One mistake I’ve seen teams make is failing to educate their players on which calls work best in specific circumstances.  A team might have ten plays in their playbook to run off a stopped disc after a foul call, and only five of those ever get called in a game. But among those five, players tend to default to a simple one like “run the play to the primary downfield cutter” rather than picking a play tailored to the situation.  In my latter years, on the way to Nationals I would review our play calls and figure out which ones I would want to call if trapped or if on the line being forced middle or if there was a lot of space downfield. I would also remind myself that there was no need to force a throw simply because that was the play.
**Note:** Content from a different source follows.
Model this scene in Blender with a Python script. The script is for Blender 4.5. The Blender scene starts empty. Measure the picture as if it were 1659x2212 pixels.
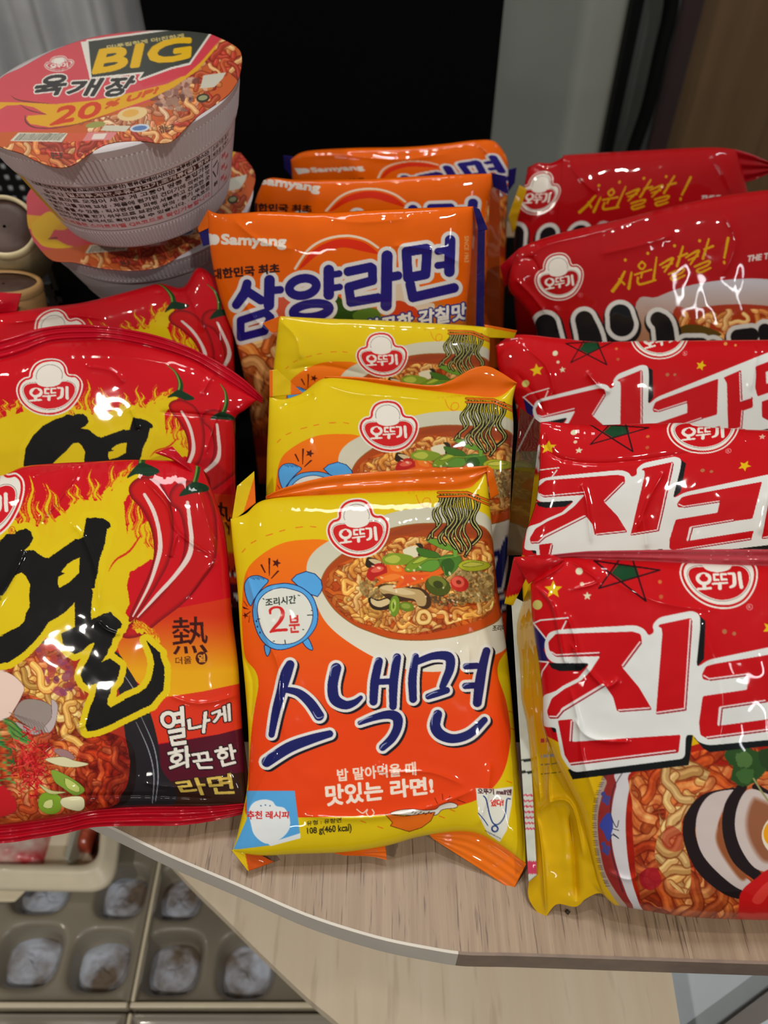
import bpy, math
import numpy as np
from mathutils import Vector, Matrix

# ---------------------------------------------------------------- camera, world, lights, exposure
sc = bpy.context.scene
FPX = 1660.0                      # focal length in pixels of the 1659 x 2212 frame
PITCH = math.radians(46.5)        # downward pitch
CAMZ = 0.375                      # camera height above the table top (z = 0)
cam_d = bpy.data.cameras.new('camera'); cam = bpy.data.objects.new('camera', cam_d); sc.collection.objects.link(cam)
cam.location = (0, 0, CAMZ); cam.rotation_euler = (math.pi / 2 - PITCH, 0, 0)
cam_d.sensor_fit = 'VERTICAL'; cam_d.sensor_height = 36.0; cam_d.lens = FPX / 2212 * 36.0
cam_d.clip_start = 0.01; cam_d.clip_end = 50
cam_d.dof.use_dof = True; cam_d.dof.focus_distance = 0.365; cam_d.dof.aperture_fstop = 8.0
sc.camera = cam

w = bpy.data.worlds.new('world'); sc.world = w; w.use_nodes = True
w.node_tree.nodes['Background'].inputs[0].default_value = (1.0, 0.97, 0.92, 1)
w.node_tree.nodes['Background'].inputs[1].default_value = 0.11


def area(name, loc, target, sx, sy, power, col):
    l = bpy.data.lights.new(name, 'AREA'); l.shape = 'RECTANGLE'; l.size = sx; l.size_y = sy; l.energy = power; l.color = col
    o = bpy.data.objects.new(name, l); sc.collection.objects.link(o); o.location = loc
    o.rotation_euler = (Vector(target) - Vector(loc)).to_track_quat('-Z', 'Y').to_euler()
    return o


area('ceiling_light', (-0.62, -0.50, 1.15), (0, .2, 0), .075, .03, 4.6, (1, .93, .82))
area('ceiling_light', (0.52, -0.60, 1.20), (0, .2, 0), .075, .03, 4.4, (1, .97, .92))
area('ceiling_light', (0.05, 0.30, 1.45), (0, .2, 0), .07, .03, 2.0, (1, .95, .88))
area('ceiling_light', (-1.1, 0.35, 1.3), (0, .3, 0), .08, .08, 1.6, (1, .9, .75))
area('glare_strip', (1.0, -1.3, .70), (.2, .2, .05), .04, .40, 1.5, (.95, .97, 1))  # added low strip without a known source, for glare on the right packets
area('glare_strip', (-.35, -1.5, .62), (-.1, .3, .1), .25, .04, 1.2, (1, .95, .88))  # second added strip, only there for highlights on the steep orange packets
area('ceiling_light', (1.2, 0.5, 1.3), (0, .4, 0), .06, .20, 1.6, (.9, .95, 1))
area('ceiling_light', (-.15, 1.0, 2.3), (-.1, 1.2, 0), .9, .3, 15.0, (1, .98, .95))

sc.view_settings.view_transform = 'Standard'; sc.view_settings.look = 'None'
sc.view_settings.gamma = 1.0; sc.view_settings.use_curve_mapping = False
sc.view_settings.exposure = 0.18
SS = 1.5                          # print artwork resolution (samples per photo pixel)
# ---------------------------------------------------------------- print artwork engine
# Packaging artwork is drawn as vector shapes into arrays and stored as vertex colours
# of finely divided film surfaces (no image files, no image textures).
def vnoise(shape, cell, seed=0, octaves=3):
    r = np.random.RandomState(seed)
    out = np.zeros(shape, np.float32); amp = 1.0; tot = 0
    h, w = shape
    for o in range(octaves):
        c = max(cell / (2 ** o), 1.5)
        gh, gw = int(h / c) + 3, int(w / c) + 3
        g = r.rand(gh, gw).astype(np.float32)
        ys = np.arange(h) / c; xs = np.arange(w) / c
        yi = ys.astype(int); xi = xs.astype(int)
        fy = (ys - yi)[:, None]; fx = (xs - xi)[None, :]
        fy = fy * fy * (3 - 2 * fy); fx = fx * fx * (3 - 2 * fx)
        a = g[yi][:, xi]; b = g[yi][:, xi + 1]; c_ = g[yi + 1][:, xi]; d = g[yi + 1][:, xi + 1]
        out += amp * ((a * (1 - fx) + b * fx) * (1 - fy) + (c_ * (1 - fx) + d * fx) * fy)
        tot += amp; amp *= 0.5
    return out / tot


def smooth(pts, closed=False, n=6):
    p = np.asarray(pts, float)
    m = len(p)
    if m < 3: return p
    out = []
    rng = range(m if closed else m - 1)
    for i in rng:
        if closed:
            p0, p1, p2, p3 = p[(i - 1) % m], p[i], p[(i + 1) % m], p[(i + 2) % m]
        else:
            p0, p1, p2, p3 = p[max(i - 1, 0)], p[i], p[i + 1], p[min(i + 2, m - 1)]
        for k in range(n):
            t = k / n
            out.append(0.5 * ((2 * p1) + (p2 - p0) * t + (2 * p0 - 5 * p1 + 4 * p2 - p3) * t * t + (3 * p1 - p0 - 3 * p2 + p3) * t ** 3))
    if not closed: out.append(p[-1])
    return np.array(out)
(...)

Another way I think teams can do better is by empowering cutters to make more of the calls. The thrower may have just been mugged by an overaggressive marker and is being pressured to put the disc into play and doesn’t have time to scan the field to see who is already open, but a cutter will know that his defender is out of position to prevent a particular cut, if only the rest of the offense would stay out of the way. Even if this alerts the defender, this risk is outweighed by the certainty gained by the offense.

I can already see my son’s team improving in their ability to run the play as called, and I don’t think it’s just a matter of repetition or memorization. Rather, they’re figuring out that all of their inbounds plays begin the same way: with a player running away from the ball to set a pick.  During flow, they’ll occasionally execute one of their give-and-go plays after having seen it work as a called play off a timeout. I’m not expecting them to achieve the fluency that we had on DoG after playing together for 10 years, but maybe they’ll get to page 23 by the last game of the season.